An Elegant Utility’s Radical Interdependency

Through the poetry of common objects, Inye Wokoma reveals the webs of reliance under redlining.

You could say this story started in 2005. Inye Wokoma had purchased 913/915 24th Ave., the house originally his grandfather Franklin Joseph Green’s. The first thing Wokoma did was clean. The garage fit two cars, and both bays brimmed with belongings, the accumulated miscellany of a long life. “Touching all these things, I had stories associated with each of them. They were things that brought up feelings, objects that triggered memories about how we lived.”

What began as a chore became a pastime, became a ritual, became archival, became an exhibition. Some of the garage objects are in Wokoma’s recent show, An Elegant Utility, at the Northwest African American Museum. A set of garden tools are displayed with care in one vitrine, a stack of magazines in another. They’re worn in the way of well-used items, with satisfaction, curled pages from thumbings, tools encrusted with dirt and rust. On the walls hang photos of Wokoma’s family in different configurations, some standing outside 913/915, time elapsing fluidly between snapshots. Two photos of the house are adjacently hung: one black-and-white and the other, presumably more recent, in color, in which the house is blanketed by snow. Like a family member, the house is shown through its years, photos revealing its changes and constants. In our current city of ephemeral housing situations, this type of long-term documentation, like the markings of a family’s evolving heights on the kitchen wall, seems more and more an anachronism.

You could say this story started in 1947. That year, Frank Green purchased the house in an owner-financed agreement from a Jewish couple named Thomas and Elizabeth Grace. For the next two decades, Green proceeded to record every single payment he made in a thick ledger, prominently displayed in the show. To Wokoma, it’s a charged object. “You can look at that document and connect it to what’s happening to the community at large, around all the issues of black folks and housing. It documents the relationship between two families and the issues that force people to go into these arrangements.”

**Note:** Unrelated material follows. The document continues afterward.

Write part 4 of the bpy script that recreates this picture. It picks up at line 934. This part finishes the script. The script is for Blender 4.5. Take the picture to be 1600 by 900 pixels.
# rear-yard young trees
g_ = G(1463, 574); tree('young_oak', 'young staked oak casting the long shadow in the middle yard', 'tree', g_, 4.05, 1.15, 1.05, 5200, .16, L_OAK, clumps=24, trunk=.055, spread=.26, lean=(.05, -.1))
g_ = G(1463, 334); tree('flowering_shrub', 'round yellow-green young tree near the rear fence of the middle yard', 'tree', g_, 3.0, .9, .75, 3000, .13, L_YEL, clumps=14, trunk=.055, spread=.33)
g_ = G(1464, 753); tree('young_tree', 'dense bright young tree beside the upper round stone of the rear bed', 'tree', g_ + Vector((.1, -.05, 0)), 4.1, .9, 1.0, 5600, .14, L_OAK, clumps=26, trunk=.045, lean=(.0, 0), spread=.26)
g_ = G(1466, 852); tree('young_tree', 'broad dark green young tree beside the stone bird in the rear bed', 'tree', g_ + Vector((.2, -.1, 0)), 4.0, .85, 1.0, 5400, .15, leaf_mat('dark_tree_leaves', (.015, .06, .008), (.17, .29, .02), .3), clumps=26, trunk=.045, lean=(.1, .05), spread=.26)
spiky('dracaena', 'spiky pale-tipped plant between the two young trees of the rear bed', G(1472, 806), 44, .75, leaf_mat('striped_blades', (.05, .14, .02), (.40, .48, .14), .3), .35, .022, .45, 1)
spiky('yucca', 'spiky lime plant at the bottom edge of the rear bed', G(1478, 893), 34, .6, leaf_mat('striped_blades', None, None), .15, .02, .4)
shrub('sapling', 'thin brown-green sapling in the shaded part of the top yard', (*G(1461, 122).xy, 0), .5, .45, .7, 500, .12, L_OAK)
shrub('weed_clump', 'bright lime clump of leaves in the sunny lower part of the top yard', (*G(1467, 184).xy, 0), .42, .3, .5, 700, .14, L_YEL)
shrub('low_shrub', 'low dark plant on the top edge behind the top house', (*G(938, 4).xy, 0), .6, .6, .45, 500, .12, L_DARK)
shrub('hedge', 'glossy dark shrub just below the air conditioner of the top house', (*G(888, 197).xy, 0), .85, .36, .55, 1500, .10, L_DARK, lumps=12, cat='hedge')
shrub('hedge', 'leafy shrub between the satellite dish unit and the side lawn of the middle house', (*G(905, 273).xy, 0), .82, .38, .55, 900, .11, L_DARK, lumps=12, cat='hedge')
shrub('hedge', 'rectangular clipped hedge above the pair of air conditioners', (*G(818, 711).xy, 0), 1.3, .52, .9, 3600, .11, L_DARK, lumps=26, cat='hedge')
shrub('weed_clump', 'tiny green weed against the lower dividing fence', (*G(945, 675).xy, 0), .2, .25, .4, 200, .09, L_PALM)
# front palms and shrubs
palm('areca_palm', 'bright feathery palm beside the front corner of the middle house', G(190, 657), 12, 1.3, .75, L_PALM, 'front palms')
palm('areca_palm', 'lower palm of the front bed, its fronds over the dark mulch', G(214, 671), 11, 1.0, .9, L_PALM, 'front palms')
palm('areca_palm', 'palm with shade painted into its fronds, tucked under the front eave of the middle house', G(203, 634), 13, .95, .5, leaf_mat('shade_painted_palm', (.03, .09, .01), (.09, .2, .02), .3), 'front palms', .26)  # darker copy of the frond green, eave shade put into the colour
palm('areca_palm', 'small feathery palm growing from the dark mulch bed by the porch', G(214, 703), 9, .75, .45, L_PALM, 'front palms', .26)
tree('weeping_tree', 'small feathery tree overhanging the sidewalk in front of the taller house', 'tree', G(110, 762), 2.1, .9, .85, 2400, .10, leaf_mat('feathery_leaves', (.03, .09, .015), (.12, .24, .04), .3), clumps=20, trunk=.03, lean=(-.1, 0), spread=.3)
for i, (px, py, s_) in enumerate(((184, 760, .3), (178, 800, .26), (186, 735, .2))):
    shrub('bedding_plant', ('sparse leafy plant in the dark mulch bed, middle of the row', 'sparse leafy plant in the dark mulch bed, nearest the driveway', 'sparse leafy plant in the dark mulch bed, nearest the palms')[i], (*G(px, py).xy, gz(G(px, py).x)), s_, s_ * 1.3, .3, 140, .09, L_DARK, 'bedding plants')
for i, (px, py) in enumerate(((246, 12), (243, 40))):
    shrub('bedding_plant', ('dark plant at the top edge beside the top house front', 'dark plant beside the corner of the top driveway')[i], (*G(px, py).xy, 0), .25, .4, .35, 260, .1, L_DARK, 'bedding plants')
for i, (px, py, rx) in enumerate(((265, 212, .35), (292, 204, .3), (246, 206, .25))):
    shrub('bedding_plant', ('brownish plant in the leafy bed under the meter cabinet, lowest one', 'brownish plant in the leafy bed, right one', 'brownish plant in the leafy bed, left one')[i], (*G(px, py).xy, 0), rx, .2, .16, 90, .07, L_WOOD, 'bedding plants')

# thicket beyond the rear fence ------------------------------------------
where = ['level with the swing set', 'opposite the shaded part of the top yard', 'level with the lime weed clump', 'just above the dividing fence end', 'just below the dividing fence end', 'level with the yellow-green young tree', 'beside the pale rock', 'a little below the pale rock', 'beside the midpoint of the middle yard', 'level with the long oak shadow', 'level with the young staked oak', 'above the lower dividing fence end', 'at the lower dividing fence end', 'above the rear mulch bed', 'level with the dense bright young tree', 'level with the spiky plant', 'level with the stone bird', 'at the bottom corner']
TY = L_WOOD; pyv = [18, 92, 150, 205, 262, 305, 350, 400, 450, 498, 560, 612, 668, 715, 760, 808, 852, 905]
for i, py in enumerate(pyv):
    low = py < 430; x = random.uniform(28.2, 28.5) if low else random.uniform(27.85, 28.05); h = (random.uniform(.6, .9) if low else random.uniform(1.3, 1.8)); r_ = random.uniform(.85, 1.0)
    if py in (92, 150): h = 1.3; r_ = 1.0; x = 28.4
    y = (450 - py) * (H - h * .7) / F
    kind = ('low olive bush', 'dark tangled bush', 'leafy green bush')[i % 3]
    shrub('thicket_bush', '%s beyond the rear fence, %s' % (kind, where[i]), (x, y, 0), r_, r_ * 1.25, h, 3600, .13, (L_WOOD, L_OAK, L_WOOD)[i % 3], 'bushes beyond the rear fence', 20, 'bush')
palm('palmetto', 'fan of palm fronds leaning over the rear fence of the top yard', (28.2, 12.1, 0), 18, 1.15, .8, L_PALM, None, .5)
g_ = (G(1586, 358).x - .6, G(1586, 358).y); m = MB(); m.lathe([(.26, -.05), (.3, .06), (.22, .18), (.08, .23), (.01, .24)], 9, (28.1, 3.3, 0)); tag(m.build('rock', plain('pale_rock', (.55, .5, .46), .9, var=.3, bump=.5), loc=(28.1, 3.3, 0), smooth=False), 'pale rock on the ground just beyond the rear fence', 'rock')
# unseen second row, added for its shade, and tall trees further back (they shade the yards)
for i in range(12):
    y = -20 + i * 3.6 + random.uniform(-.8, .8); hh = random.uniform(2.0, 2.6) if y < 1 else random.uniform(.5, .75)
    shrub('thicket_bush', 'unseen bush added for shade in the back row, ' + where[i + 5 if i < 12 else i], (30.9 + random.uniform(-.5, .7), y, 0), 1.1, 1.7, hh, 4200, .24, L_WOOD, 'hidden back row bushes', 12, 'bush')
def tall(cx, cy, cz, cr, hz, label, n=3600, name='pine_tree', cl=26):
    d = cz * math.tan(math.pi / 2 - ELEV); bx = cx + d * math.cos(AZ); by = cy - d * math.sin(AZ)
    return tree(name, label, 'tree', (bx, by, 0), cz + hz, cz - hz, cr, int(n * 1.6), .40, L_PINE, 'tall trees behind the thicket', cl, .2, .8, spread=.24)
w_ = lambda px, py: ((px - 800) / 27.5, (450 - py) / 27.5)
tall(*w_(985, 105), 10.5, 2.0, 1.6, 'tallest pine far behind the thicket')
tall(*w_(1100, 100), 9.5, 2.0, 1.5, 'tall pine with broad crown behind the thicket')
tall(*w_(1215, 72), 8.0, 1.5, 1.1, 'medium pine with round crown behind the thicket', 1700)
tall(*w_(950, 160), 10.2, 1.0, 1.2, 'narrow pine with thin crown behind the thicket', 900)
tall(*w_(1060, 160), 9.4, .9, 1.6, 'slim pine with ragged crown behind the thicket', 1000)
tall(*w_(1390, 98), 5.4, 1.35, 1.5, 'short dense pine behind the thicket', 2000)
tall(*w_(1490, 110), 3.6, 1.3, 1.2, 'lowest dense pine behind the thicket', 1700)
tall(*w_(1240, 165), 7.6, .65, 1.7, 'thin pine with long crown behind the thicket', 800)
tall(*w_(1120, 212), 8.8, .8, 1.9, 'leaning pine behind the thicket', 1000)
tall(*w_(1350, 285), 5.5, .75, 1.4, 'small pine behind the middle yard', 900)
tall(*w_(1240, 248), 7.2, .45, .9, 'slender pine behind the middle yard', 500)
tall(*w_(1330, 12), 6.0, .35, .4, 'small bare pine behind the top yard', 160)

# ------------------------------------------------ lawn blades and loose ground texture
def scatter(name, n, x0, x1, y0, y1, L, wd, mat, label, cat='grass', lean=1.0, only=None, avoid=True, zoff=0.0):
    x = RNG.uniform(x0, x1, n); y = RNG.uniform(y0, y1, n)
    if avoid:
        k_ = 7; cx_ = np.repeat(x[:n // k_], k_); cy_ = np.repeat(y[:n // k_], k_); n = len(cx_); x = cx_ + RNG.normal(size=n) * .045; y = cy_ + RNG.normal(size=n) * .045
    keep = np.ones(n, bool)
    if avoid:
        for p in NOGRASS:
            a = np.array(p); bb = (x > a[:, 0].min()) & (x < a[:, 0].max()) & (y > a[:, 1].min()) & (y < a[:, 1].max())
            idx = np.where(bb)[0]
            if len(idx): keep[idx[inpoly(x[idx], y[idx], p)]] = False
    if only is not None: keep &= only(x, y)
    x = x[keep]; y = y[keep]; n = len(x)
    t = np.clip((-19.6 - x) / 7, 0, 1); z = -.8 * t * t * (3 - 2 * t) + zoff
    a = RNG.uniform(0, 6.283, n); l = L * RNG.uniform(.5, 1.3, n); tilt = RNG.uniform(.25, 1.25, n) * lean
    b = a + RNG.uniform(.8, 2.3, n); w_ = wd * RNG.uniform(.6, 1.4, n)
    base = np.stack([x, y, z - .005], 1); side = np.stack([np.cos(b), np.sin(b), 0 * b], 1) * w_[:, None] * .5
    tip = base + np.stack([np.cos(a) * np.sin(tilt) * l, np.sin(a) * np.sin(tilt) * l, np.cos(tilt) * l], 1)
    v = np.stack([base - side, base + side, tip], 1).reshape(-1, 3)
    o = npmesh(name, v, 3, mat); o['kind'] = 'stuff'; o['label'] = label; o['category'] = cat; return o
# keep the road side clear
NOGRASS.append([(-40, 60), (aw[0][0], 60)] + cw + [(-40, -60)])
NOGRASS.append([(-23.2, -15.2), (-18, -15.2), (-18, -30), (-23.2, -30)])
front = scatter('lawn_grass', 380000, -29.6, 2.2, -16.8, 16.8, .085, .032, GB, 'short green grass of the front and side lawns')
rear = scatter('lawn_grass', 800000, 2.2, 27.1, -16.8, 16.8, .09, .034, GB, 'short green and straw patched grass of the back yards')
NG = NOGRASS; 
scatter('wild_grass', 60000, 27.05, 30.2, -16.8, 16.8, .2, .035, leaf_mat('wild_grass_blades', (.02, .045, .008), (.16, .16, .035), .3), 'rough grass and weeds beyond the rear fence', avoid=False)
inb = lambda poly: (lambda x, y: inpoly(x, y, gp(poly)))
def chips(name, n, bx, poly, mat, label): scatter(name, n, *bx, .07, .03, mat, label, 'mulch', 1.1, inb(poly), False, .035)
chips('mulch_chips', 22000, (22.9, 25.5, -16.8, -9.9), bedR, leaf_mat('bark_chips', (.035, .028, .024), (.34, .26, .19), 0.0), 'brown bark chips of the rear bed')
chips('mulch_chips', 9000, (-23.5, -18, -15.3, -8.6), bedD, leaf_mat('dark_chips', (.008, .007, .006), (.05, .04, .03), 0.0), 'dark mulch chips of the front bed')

The precision and poeticism with which Wokoma hones a common object to unfurl its story is exemplified by a ring of keys. Rusted and indistinguishable, they’re hooked unceremoniously on the wall. Above them, a straightforward definition of “redlining,” “the practice of outlining poor and predominantly black neighborhoods in red on city maps, served as the basis for denying, or only offering predatory loans to African Americans by financial institutions.”

The text continues: “As a result, black homeowners lived with deteriorating homes or developed strategies for maintaining their properties through their own means.” This explains the keys, Frank Green’s, to many different doors that constituted an internal family economy “that consisted of paid work, small and large loans, rental income, and on-the-job training of transferable skills.” Below the keys is a poem-like list of home maintenance projects that Frank Green supervised:

The free-standing two-port garage in the backyard of 913 24th Ave.

The horse and carriage house converted into a two-story duplex unit in the backyard of 911 24th Ave.

Customized kitchen cabinets built from scratch 2314 E. Marion St.

Frank Green’s home maintenance keys. From “An Elegant Utility.”

The exhibit is an education on the history of segregation—not only of the Central District’s, but of racially restrictive covenants that spanned practically every neighborhood. It’s about the documentation of erased communities, and how household items can bear witness to the relationships between those who used them. It’s about how people were not only subjected to, but lived and worked and loved under, nameless policies that enclosed people into some parts of the city and barred them from others.

But if you let it, it’s an exhibit that will also complicate the stories we often tell about restrictive policies, housing discrimination, and arcs of progress toward justice. When people talk about segregation laws, they’re often remiss to acknowledge the radical systems of self-sufficiency and interdependence that emerge. These systems, for Wokoma, do not just have an impact on the material things around us—they inform our relationships to one another. Like Green’s home-maintenance operation among his family members and neighbors, these alternate labor forces were radical in the sense that they altered social structures, setting up relationships that were formerly unavailable. “The relationships are invaluable. You can’t quantify that. All of that existed as a response to segregation. The success of the Civil Rights movement, while those were huge social advances, they systematically dismantled the mechanisms and structures we had built inside the black community.”

Practices like redlining are irredeemable—that’s not up for debate for Wokoma—but he doesn’t want to negate the inventive resilience that arose from them. “Could you have had that kind of community-based interdependent value system without the oppressive social system? Hypothetically yes, people have been doing it forever. Would it be possible inside a capitalistic society? Probably not. Does that mean I want to go back? No. Hell no. And that’s the complexity of it. I’m not afraid of having those conversations.” An Elegant Utility, Northwest African American Museum, 2300 S. Massachusetts St., naamnw.org. $7. Ends July 27. Inye Wokoma in Conversation, 7 p.m. Wed., June 28.